Directions:
Print the listing in its entirety and exactly, leaving out images.

Stored data:
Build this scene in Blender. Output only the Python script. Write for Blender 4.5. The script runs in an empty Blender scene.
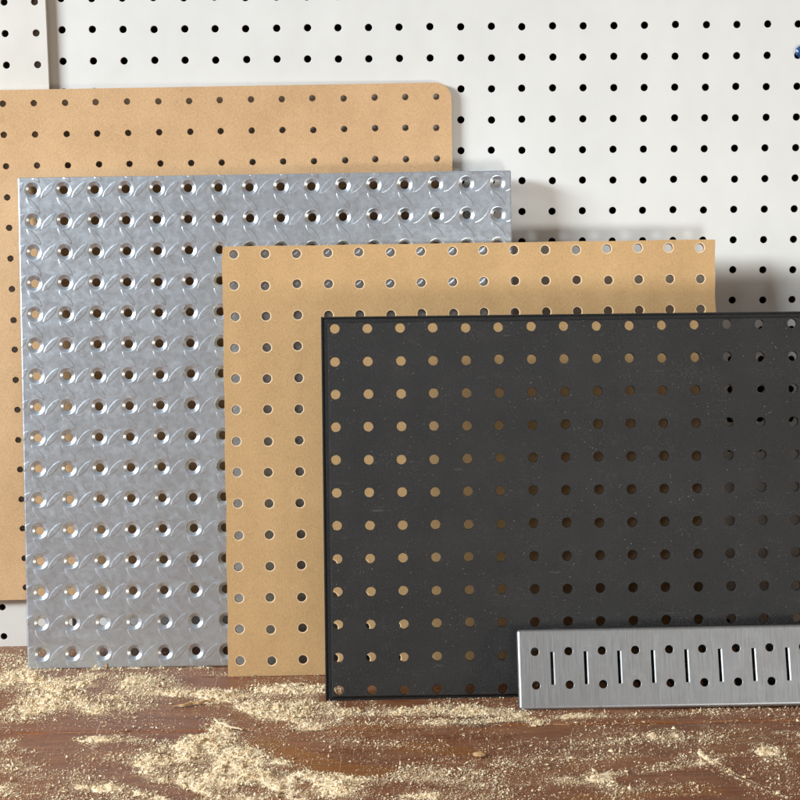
import bpy, math, random
import numpy as np
from mathutils import Matrix, Vector
IN = 0.0254
sc = bpy.context.scene
col = sc.collection
rng = np.random.default_rng(7)
random.seed(7)

# ------------------------------------------------------------------ materials
class N:
    """tiny node-graph helper"""
    def __init__(s, name):
        s.m = bpy.data.materials.new(name); s.m.use_nodes = True
        s.t = s.m.node_tree; s.bsdf = s.t.nodes['Principled BSDF']
        tc = s.t.nodes.new('ShaderNodeTexCoord')
        mp = s.t.nodes.new('ShaderNodeMapping'); mp.inputs['Scale'].default_value = (1/IN,)*3
        s.t.links.new(tc.outputs['Object'], mp.inputs['Vector']); s.co = mp.outputs['Vector']
    def put(s, sock, v):
        if hasattr(v, 'is_output'): s.t.links.new(v, sock)
        elif v is not None:
            if sock.type == 'RGBA' and len(v) == 3: v = (*v, 1)
            sock.default_value = v
    def math(s, op, a, b=None, c=None, clamp=False):
        n = s.t.nodes.new('ShaderNodeMath'); n.operation = op; n.use_clamp = clamp
        s.put(n.inputs[0], a)
        if b is not None: s.put(n.inputs[1], b)
        if c is not None: s.put(n.inputs[2], c)
        return n.outputs[0]
    def scale(s, v, sc3, off=(0,0,0), rot=(0,0,0)):
        n = s.t.nodes.new('ShaderNodeMapping'); s.put(n.inputs['Vector'], v)
        n.inputs['Scale'].default_value = sc3; n.inputs['Location'].default_value = off; n.inputs['Rotation'].default_value = rot
        return n.outputs['Vector']
    def noise(s, scale=1, detail=4, rough=.55, v=None, dist=0):
        n = s.t.nodes.new('ShaderNodeTexNoise'); s.put(n.inputs['Vector'], v or s.co)
        n.inputs['Scale'].default_value = scale; n.inputs['Detail'].default_value = detail
        n.inputs['Roughness'].default_value = rough; n.inputs['Distortion'].default_value = dist
        return n.outputs['Fac']
    def voro(s, scale=1, v=None, feature='F1', out='Distance', rnd=1.):
        n = s.t.nodes.new('ShaderNodeTexVoronoi'); n.feature = feature; s.put(n.inputs['Vector'], v or s.co)
        n.inputs['Scale'].default_value = scale; n.inputs['Randomness'].default_value = rnd
        return n.outputs[out]
    def ramp(s, f, stops, interp='LINEAR'):
        n = s.t.nodes.new('ShaderNodeValToRGB'); s.put(n.inputs[0], f); r = n.color_ramp; r.interpolation = interp
        while len(r.elements) < len(stops): r.elements.new(.5)
        for e, (p, c) in zip(r.elements, stops):
            e.position = p; e.color = (*c, 1) if not isinstance(c, (int, float)) else (c, c, c, 1)
        return n.outputs[0]
    def mix(s, f, a, b, mode='MIX'):
        n = s.t.nodes.new('ShaderNodeMix'); n.data_type = 'RGBA'; n.blend_type = mode
        s.put(n.inputs[0], f); s.put(n.inputs[6], a); s.put(n.inputs[7], b); return n.outputs[2]
    def map(s, f, a, b, c=0., d=1., smooth=False):
        n = s.t.nodes.new('ShaderNodeMapRange'); n.interpolation_type = 'SMOOTHSTEP' if smooth else 'LINEAR'
        s.put(n.inputs[0], f); n.inputs[1].default_value = a; n.inputs[2].default_value = b
        n.inputs[3].default_value = c; n.inputs[4].default_value = d
        return n.outputs[0]
    def bump(s, h, dist, strength=1., prev=None):
        n = s.t.nodes.new('ShaderNodeBump'); s.put(n.inputs['Height'], h)
        n.inputs['Distance'].default_value = dist*IN; n.inputs['Strength'].default_value = strength
        if prev is not None: s.t.links.new(prev, n.inputs['Normal'])
        return n.outputs[0]
    def sep(s, v):
        n = s.t.nodes.new('ShaderNodeSeparateXYZ'); s.put(n.inputs[0], v); return n.outputs
    def attr(s, name, out='Fac'):
        n = s.t.nodes.new('ShaderNodeAttribute'); n.attribute_name = name; return n.outputs[out]
    def out(s, color=None, rough=None, metal=None, normal=None, spec=None, **kw):
        b = s.bsdf
        if color is not None: s.put(b.inputs['Base Color'], color)
        if rough is not None: s.put(b.inputs['Roughness'], rough)
        if metal is not None: s.put(b.inputs['Metallic'], metal)
        if normal is not None: s.put(b.inputs['Normal'], normal)
        if spec is not None: s.put(b.inputs['Specular IOR Level'], spec)
        for k, v in kw.items(): s.put(b.inputs[k.replace('_', ' ')], v)
        return s.m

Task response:
Build this scene in Blender. Output only the Python script. Write for Blender 4.5. The script runs in an empty Blender scene.
import bpy, math, random
import numpy as np
from mathutils import Matrix, Vector
IN = 0.0254
sc = bpy.context.scene
col = sc.collection
rng = np.random.default_rng(7)
random.seed(7)

# ------------------------------------------------------------------ materials
class N:
    """tiny node-graph helper"""
    def __init__(s, name):
        s.m = bpy.data.materials.new(name); s.m.use_nodes = True
        s.t = s.m.node_tree; s.bsdf = s.t.nodes['Principled BSDF']
        tc = s.t.nodes.new('ShaderNodeTexCoord')
        mp = s.t.nodes.new('ShaderNodeMapping'); mp.inputs['Scale'].default_value = (1/IN,)*3
        s.t.links.new(tc.outputs['Object'], mp.inputs['Vector']); s.co = mp.outputs['Vector']
    def put(s, sock, v):
        if hasattr(v, 'is_output'): s.t.links.new(v, sock)
        elif v is not None:
            if sock.type == 'RGBA' and len(v) == 3: v = (*v, 1)
            sock.default_value = v
    def math(s, op, a, b=None, c=None, clamp=False):
        n = s.t.nodes.new('ShaderNodeMath'); n.operation = op; n.use_clamp = clamp
        s.put(n.inputs[0], a)
        if b is not None: s.put(n.inputs[1], b)
        if c is not None: s.put(n.inputs[2], c)
        return n.outputs[0]
    def scale(s, v, sc3, off=(0,0,0), rot=(0,0,0)):
        n = s.t.nodes.new('ShaderNodeMapping'); s.put(n.inputs['Vector'], v)
        n.inputs['Scale'].default_value = sc3; n.inputs['Location'].default_value = off; n.inputs['Rotation'].default_value = rot
        return n.outputs['Vector']
    def noise(s, scale=1, detail=4, rough=.55, v=None, dist=0):
        n = s.t.nodes.new('ShaderNodeTexNoise'); s.put(n.inputs['Vector'], v or s.co)
        n.inputs['Scale'].default_value = scale; n.inputs['Detail'].default_value = detail
        n.inputs['Roughness'].default_value = rough; n.inputs['Distortion'].default_value = dist
        return n.outputs['Fac']
    def voro(s, scale=1, v=None, feature='F1', out='Distance', rnd=1.):
        n = s.t.nodes.new('ShaderNodeTexVoronoi'); n.feature = feature; s.put(n.inputs['Vector'], v or s.co)
        n.inputs['Scale'].default_value = scale; n.inputs['Randomness'].default_value = rnd
        return n.outputs[out]
    def ramp(s, f, stops, interp='LINEAR'):
        n = s.t.nodes.new('ShaderNodeValToRGB'); s.put(n.inputs[0], f); r = n.color_ramp; r.interpolation = interp
        while len(r.elements) < len(stops): r.elements.new(.5)
        for e, (p, c) in zip(r.elements, stops):
            e.position = p; e.color = (*c, 1) if not isinstance(c, (int, float)) else (c, c, c, 1)
        return n.outputs[0]
    def mix(s, f, a, b, mode='MIX'):
        n = s.t.nodes.new('ShaderNodeMix'); n.data_type = 'RGBA'; n.blend_type = mode
        s.put(n.inputs[0], f); s.put(n.inputs[6], a); s.put(n.inputs[7], b); return n.outputs[2]
    def map(s, f, a, b, c=0., d=1., smooth=False):
        n = s.t.nodes.new('ShaderNodeMapRange'); n.interpolation_type = 'SMOOTHSTEP' if smooth else 'LINEAR'
        s.put(n.inputs[0], f); n.inputs[1].default_value = a; n.inputs[2].default_value = b
        n.inputs[3].default_value = c; n.inputs[4].default_value = d
        return n.outputs[0]
    def bump(s, h, dist, strength=1., prev=None):
        n = s.t.nodes.new('ShaderNodeBump'); s.put(n.inputs['Height'], h)
        n.inputs['Distance'].default_value = dist*IN; n.inputs['Strength'].default_value = strength
        if prev is not None: s.t.links.new(prev, n.inputs['Normal'])
        return n.outputs[0]
    def sep(s, v):
        n = s.t.nodes.new('ShaderNodeSeparateXYZ'); s.put(n.inputs[0], v); return n.outputs
    def attr(s, name, out='Fac'):
        n = s.t.nodes.new('ShaderNodeAttribute'); n.attribute_name = name; return n.outputs[out]
    def out(s, color=None, rough=None, metal=None, normal=None, spec=None, **kw):
        b = s.bsdf
        if color is not None: s.put(b.inputs['Base Color'], color)
        if rough is not None: s.put(b.inputs['Roughness'], rough)
        if metal is not None: s.put(b.inputs['Metallic'], metal)
        if normal is not None: s.put(b.inputs['Normal'], normal)
        if spec is not None: s.put(b.inputs['Specular IOR Level'], spec)
        for k, v in kw.items(): s.put(b.inputs[k.replace('_', ' ')], v)
        return s.m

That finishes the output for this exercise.